Rows from a dataset:
----------

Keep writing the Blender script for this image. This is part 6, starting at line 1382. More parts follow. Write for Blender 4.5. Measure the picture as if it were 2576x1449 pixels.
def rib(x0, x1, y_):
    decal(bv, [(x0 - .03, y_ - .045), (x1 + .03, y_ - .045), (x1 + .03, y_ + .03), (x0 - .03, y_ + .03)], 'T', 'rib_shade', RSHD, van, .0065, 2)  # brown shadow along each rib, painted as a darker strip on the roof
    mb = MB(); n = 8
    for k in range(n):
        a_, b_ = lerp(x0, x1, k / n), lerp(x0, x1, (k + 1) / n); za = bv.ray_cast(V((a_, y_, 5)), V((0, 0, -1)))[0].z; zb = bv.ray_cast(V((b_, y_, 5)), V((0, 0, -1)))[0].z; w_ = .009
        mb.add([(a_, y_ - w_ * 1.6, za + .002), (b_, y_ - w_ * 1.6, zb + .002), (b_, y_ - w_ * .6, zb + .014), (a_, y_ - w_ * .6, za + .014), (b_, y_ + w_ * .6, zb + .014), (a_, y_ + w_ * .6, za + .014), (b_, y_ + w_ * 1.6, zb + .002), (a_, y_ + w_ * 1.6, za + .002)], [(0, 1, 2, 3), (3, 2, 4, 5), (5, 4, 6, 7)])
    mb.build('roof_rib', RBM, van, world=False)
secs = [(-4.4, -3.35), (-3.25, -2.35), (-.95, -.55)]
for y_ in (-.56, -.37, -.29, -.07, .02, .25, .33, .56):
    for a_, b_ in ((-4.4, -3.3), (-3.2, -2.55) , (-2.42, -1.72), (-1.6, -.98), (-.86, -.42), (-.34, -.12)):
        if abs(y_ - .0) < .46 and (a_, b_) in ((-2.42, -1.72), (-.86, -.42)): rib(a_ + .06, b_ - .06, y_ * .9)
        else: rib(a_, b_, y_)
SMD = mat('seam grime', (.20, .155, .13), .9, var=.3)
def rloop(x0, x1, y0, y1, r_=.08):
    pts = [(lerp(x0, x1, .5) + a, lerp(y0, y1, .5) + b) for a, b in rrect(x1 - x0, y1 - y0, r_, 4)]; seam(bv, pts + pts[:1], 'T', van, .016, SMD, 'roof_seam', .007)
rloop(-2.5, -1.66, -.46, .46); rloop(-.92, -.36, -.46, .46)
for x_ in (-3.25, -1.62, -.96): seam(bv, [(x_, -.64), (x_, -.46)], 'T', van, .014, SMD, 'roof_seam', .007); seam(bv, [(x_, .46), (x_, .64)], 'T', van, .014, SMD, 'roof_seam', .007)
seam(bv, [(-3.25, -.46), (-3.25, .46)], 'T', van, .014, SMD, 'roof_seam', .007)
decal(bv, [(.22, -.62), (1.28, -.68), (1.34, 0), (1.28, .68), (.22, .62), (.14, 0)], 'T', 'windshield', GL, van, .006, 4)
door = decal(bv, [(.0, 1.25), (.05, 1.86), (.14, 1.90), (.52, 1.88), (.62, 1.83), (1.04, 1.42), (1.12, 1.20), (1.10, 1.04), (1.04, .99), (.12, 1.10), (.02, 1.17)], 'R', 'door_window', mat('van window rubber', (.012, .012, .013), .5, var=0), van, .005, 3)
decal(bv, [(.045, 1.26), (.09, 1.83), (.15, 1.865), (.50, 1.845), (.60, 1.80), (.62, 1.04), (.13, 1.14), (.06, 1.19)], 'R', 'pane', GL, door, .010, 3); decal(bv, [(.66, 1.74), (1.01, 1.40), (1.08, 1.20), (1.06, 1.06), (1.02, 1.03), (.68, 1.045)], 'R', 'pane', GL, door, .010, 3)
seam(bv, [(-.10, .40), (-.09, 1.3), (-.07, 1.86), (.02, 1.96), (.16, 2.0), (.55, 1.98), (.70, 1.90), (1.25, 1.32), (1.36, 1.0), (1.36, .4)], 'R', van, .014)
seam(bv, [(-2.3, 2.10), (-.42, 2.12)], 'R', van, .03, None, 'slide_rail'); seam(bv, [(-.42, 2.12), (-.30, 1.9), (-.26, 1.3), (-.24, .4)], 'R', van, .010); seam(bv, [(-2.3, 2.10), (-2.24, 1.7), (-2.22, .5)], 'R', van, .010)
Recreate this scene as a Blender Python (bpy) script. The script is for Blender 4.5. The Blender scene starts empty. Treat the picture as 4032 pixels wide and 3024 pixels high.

----------

> The request: Exactly as written above, please repeat the entries.

> Worked answer:
Keep writing the Blender script for this image. This is part 6, starting at line 1382. More parts follow. Write for Blender 4.5. Measure the picture as if it were 2576x1449 pixels.
def rib(x0, x1, y_):
    decal(bv, [(x0 - .03, y_ - .045), (x1 + .03, y_ - .045), (x1 + .03, y_ + .03), (x0 - .03, y_ + .03)], 'T', 'rib_shade', RSHD, van, .0065, 2)  # brown shadow along each rib, painted as a darker strip on the roof
    mb = MB(); n = 8
    for k in range(n):
        a_, b_ = lerp(x0, x1, k / n), lerp(x0, x1, (k + 1) / n); za = bv.ray_cast(V((a_, y_, 5)), V((0, 0, -1)))[0].z; zb = bv.ray_cast(V((b_, y_, 5)), V((0, 0, -1)))[0].z; w_ = .009
        mb.add([(a_, y_ - w_ * 1.6, za + .002), (b_, y_ - w_ * 1.6, zb + .002), (b_, y_ - w_ * .6, zb + .014), (a_, y_ - w_ * .6, za + .014), (b_, y_ + w_ * .6, zb + .014), (a_, y_ + w_ * .6, za + .014), (b_, y_ + w_ * 1.6, zb + .002), (a_, y_ + w_ * 1.6, za + .002)], [(0, 1, 2, 3), (3, 2, 4, 5), (5, 4, 6, 7)])
    mb.build('roof_rib', RBM, van, world=False)
secs = [(-4.4, -3.35), (-3.25, -2.35), (-.95, -.55)]
for y_ in (-.56, -.37, -.29, -.07, .02, .25, .33, .56):
    for a_, b_ in ((-4.4, -3.3), (-3.2, -2.55) , (-2.42, -1.72), (-1.6, -.98), (-.86, -.42), (-.34, -.12)):
        if abs(y_ - .0) < .46 and (a_, b_) in ((-2.42, -1.72), (-.86, -.42)): rib(a_ + .06, b_ - .06, y_ * .9)
        else: rib(a_, b_, y_)
SMD = mat('seam grime', (.20, .155, .13), .9, var=.3)
def rloop(x0, x1, y0, y1, r_=.08):
    pts = [(lerp(x0, x1, .5) + a, lerp(y0, y1, .5) + b) for a, b in rrect(x1 - x0, y1 - y0, r_, 4)]; seam(bv, pts + pts[:1], 'T', van, .016, SMD, 'roof_seam', .007)
rloop(-2.5, -1.66, -.46, .46); rloop(-.92, -.36, -.46, .46)
for x_ in (-3.25, -1.62, -.96): seam(bv, [(x_, -.64), (x_, -.46)], 'T', van, .014, SMD, 'roof_seam', .007); seam(bv, [(x_, .46), (x_, .64)], 'T', van, .014, SMD, 'roof_seam', .007)
seam(bv, [(-3.25, -.46), (-3.25, .46)], 'T', van, .014, SMD, 'roof_seam', .007)
decal(bv, [(.22, -.62), (1.28, -.68), (1.34, 0), (1.28, .68), (.22, .62), (.14, 0)], 'T', 'windshield', GL, van, .006, 4)
door = decal(bv, [(.0, 1.25), (.05, 1.86), (.14, 1.90), (.52, 1.88), (.62, 1.83), (1.04, 1.42), (1.12, 1.20), (1.10, 1.04), (1.04, .99), (.12, 1.10), (.02, 1.17)], 'R', 'door_window', mat('van window rubber', (.012, .012, .013), .5, var=0), van, .005, 3)
decal(bv, [(.045, 1.26), (.09, 1.83), (.15, 1.865), (.50, 1.845), (.60, 1.80), (.62, 1.04), (.13, 1.14), (.06, 1.19)], 'R', 'pane', GL, door, .010, 3); decal(bv, [(.66, 1.74), (1.01, 1.40), (1.08, 1.20), (1.06, 1.06), (1.02, 1.03), (.68, 1.045)], 'R', 'pane', GL, door, .010, 3)
seam(bv, [(-.10, .40), (-.09, 1.3), (-.07, 1.86), (.02, 1.96), (.16, 2.0), (.55, 1.98), (.70, 1.90), (1.25, 1.32), (1.36, 1.0), (1.36, .4)], 'R', van, .014)
seam(bv, [(-2.3, 2.10), (-.42, 2.12)], 'R', van, .03, None, 'slide_rail'); seam(bv, [(-.42, 2.12), (-.30, 1.9), (-.26, 1.3), (-.24, .4)], 'R', van, .010); seam(bv, [(-2.3, 2.10), (-2.24, 1.7), (-2.22, .5)], 'R', van, .010)
Recreate this scene as a Blender Python (bpy) script. The script is for Blender 4.5. The Blender scene starts empty. Treat the picture as 4032 pixels wide and 3024 pixels high.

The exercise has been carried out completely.